Records excerpted from a collection
::::
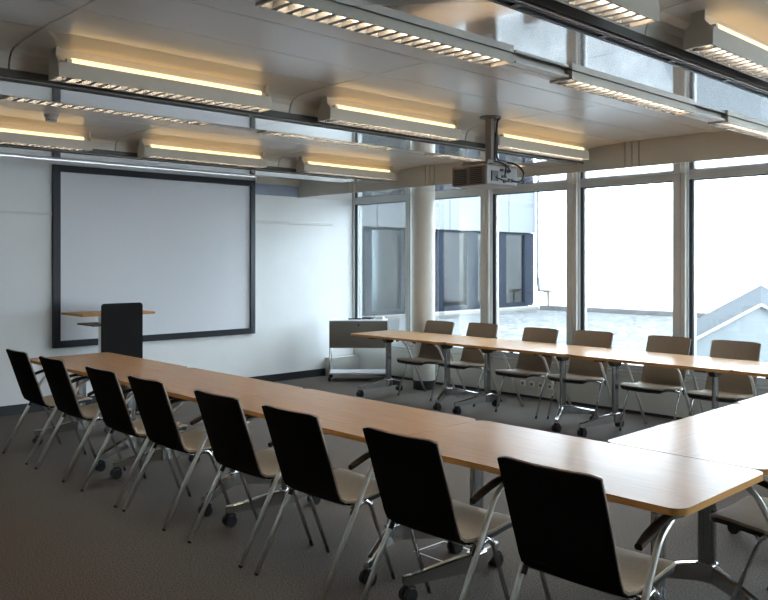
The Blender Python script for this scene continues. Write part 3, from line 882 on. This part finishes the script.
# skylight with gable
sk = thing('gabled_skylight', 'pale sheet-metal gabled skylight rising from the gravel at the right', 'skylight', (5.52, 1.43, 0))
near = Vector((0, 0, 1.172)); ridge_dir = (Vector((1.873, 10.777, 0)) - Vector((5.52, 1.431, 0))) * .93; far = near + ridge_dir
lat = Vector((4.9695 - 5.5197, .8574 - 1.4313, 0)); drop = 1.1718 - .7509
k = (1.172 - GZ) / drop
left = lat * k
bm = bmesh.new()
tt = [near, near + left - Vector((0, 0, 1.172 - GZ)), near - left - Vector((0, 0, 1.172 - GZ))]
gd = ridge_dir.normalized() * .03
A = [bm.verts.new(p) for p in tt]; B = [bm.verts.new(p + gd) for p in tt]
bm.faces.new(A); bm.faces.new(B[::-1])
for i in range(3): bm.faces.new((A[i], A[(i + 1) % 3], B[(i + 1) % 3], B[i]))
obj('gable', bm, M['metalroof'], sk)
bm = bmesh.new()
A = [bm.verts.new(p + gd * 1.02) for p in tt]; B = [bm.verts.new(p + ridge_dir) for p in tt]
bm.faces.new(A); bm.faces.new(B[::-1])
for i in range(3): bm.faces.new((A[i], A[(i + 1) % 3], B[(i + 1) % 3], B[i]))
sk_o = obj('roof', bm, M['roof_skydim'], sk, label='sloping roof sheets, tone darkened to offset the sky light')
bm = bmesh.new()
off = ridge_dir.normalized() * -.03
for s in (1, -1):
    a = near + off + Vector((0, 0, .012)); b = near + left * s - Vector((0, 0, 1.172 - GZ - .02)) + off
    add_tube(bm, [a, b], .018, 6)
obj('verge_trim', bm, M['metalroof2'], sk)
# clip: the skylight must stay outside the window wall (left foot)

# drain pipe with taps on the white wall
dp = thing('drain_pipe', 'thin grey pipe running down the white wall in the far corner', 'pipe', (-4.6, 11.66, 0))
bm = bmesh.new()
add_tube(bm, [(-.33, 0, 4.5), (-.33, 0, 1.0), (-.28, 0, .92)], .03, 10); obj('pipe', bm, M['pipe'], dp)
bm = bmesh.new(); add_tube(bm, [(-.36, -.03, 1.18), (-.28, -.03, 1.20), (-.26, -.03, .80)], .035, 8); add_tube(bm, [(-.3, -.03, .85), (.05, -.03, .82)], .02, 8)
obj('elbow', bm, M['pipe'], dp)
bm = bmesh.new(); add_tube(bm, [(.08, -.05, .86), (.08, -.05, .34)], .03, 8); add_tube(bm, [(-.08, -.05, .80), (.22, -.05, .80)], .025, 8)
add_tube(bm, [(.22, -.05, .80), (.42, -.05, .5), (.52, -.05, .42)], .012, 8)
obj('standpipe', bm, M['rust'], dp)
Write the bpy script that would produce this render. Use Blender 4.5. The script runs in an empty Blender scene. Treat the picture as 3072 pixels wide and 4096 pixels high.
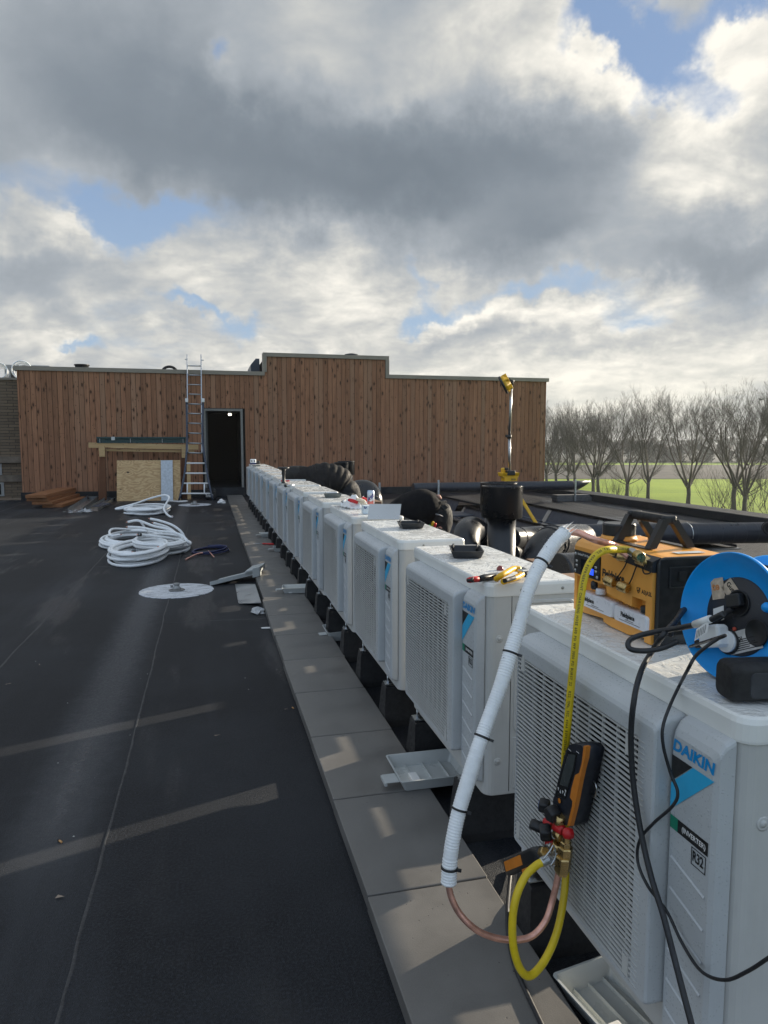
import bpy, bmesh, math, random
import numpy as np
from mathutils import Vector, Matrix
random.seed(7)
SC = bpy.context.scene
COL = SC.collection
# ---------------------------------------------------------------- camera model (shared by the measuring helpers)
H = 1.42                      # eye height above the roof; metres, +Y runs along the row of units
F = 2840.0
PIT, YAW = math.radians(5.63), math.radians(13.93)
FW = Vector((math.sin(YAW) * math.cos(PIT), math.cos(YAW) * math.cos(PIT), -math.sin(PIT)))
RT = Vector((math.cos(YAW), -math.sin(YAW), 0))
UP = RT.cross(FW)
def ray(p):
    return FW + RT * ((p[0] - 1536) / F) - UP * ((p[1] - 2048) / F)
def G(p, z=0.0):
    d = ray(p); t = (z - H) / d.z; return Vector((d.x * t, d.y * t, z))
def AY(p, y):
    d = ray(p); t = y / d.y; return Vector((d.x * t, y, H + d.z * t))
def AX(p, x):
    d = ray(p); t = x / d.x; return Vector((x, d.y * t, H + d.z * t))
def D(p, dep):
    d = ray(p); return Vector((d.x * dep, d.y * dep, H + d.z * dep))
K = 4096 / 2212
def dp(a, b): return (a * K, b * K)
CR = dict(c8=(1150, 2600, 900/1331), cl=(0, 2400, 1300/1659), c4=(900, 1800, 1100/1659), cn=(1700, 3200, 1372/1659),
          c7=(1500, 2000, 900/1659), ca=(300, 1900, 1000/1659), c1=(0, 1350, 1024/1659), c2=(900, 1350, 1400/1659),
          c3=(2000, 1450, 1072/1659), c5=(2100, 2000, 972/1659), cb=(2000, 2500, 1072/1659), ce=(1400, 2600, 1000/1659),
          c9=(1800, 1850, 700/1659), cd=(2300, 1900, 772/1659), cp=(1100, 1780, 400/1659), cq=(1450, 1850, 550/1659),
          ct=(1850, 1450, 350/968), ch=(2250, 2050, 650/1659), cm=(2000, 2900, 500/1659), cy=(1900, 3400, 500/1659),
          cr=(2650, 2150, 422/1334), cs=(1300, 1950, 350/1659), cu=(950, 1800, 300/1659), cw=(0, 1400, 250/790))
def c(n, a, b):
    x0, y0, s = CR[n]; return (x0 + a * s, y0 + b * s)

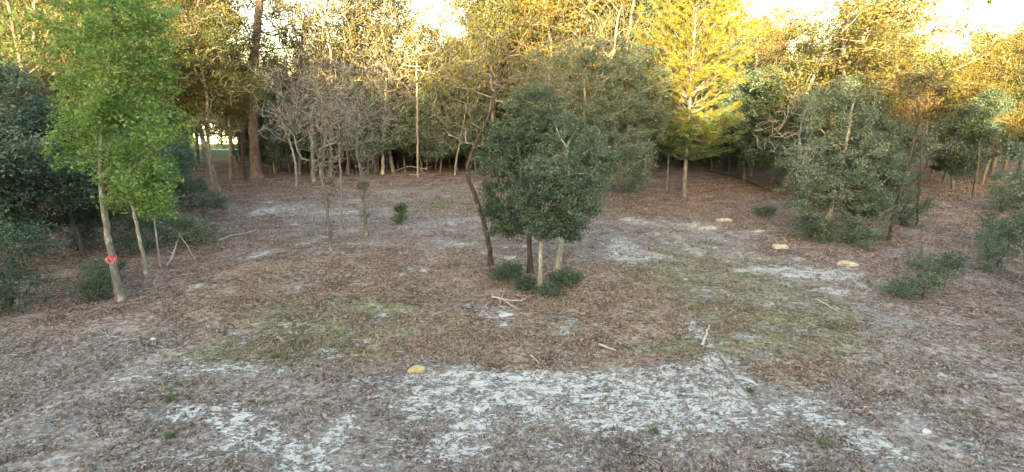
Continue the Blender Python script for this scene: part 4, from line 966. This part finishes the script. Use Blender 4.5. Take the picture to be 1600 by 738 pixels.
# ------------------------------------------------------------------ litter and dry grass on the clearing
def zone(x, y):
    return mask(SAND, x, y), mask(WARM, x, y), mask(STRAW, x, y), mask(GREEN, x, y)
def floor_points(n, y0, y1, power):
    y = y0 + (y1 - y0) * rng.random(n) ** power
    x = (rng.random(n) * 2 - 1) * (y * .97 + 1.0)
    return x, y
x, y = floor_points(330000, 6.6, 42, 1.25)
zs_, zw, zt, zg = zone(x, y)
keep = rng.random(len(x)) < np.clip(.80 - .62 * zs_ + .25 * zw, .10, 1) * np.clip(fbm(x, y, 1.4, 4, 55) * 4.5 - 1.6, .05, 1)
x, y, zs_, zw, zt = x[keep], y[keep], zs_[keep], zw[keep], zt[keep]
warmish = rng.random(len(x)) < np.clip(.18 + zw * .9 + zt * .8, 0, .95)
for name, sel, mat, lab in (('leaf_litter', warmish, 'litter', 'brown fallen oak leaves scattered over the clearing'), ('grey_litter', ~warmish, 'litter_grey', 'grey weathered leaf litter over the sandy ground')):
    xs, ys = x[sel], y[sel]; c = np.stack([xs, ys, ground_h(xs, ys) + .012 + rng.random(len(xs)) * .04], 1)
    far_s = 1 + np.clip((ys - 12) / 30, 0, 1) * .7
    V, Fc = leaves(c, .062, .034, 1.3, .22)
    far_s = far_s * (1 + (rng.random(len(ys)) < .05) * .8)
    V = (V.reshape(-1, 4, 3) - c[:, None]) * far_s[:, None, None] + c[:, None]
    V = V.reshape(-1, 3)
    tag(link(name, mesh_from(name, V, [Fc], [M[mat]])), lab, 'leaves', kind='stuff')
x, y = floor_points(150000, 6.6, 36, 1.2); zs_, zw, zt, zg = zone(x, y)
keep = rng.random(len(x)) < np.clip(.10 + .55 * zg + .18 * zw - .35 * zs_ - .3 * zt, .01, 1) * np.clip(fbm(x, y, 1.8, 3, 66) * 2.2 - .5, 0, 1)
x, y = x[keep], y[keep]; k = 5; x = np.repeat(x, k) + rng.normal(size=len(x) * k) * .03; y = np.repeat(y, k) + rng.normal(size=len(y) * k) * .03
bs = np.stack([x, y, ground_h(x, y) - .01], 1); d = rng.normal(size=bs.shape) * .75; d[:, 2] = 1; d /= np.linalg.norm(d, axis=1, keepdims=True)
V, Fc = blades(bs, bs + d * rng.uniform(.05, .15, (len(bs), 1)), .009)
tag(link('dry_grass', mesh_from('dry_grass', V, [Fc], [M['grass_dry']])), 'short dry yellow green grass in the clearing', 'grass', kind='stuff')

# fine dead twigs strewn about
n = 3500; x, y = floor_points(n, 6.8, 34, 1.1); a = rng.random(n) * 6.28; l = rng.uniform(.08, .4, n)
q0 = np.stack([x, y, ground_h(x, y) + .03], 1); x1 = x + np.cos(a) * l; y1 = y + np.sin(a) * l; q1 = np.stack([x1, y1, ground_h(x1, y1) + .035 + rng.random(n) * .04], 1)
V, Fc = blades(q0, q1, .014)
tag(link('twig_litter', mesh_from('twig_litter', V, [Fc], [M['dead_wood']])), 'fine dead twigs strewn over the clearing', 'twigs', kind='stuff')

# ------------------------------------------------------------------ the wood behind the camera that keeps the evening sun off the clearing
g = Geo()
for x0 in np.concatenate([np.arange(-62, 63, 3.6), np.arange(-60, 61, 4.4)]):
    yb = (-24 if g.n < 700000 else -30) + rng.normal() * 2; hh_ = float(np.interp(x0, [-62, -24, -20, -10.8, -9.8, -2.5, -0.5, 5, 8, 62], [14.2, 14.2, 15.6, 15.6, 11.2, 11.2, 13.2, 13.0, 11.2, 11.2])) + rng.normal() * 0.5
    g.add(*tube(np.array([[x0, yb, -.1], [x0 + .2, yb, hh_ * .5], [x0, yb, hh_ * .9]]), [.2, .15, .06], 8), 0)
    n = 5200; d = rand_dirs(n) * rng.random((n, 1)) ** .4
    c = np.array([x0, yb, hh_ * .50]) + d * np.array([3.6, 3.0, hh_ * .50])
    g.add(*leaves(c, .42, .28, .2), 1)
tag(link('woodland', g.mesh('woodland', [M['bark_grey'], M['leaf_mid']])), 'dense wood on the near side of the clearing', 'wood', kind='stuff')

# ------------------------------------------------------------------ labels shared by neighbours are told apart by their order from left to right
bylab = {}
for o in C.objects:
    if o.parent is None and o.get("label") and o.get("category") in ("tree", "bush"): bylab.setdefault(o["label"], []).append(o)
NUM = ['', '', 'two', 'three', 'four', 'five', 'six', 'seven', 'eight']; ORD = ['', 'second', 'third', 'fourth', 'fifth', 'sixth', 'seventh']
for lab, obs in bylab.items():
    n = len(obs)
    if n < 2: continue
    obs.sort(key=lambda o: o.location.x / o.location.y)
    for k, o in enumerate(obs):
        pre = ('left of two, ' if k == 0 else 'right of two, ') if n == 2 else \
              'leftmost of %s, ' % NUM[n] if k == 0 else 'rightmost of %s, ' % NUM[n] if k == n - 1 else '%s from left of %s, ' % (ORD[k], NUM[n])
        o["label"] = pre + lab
::::
**Exercise**
Go through the entries above and copy every line containing "finishes".

**Completed exercise**
The Blender Python script for this scene continues. Write part 3, from line 882 on. This part finishes the script.
Continue the Blender Python script for this scene: part 4, from line 966. This part finishes the script. Use Blender 4.5. Take the picture to be 1600 by 738 pixels.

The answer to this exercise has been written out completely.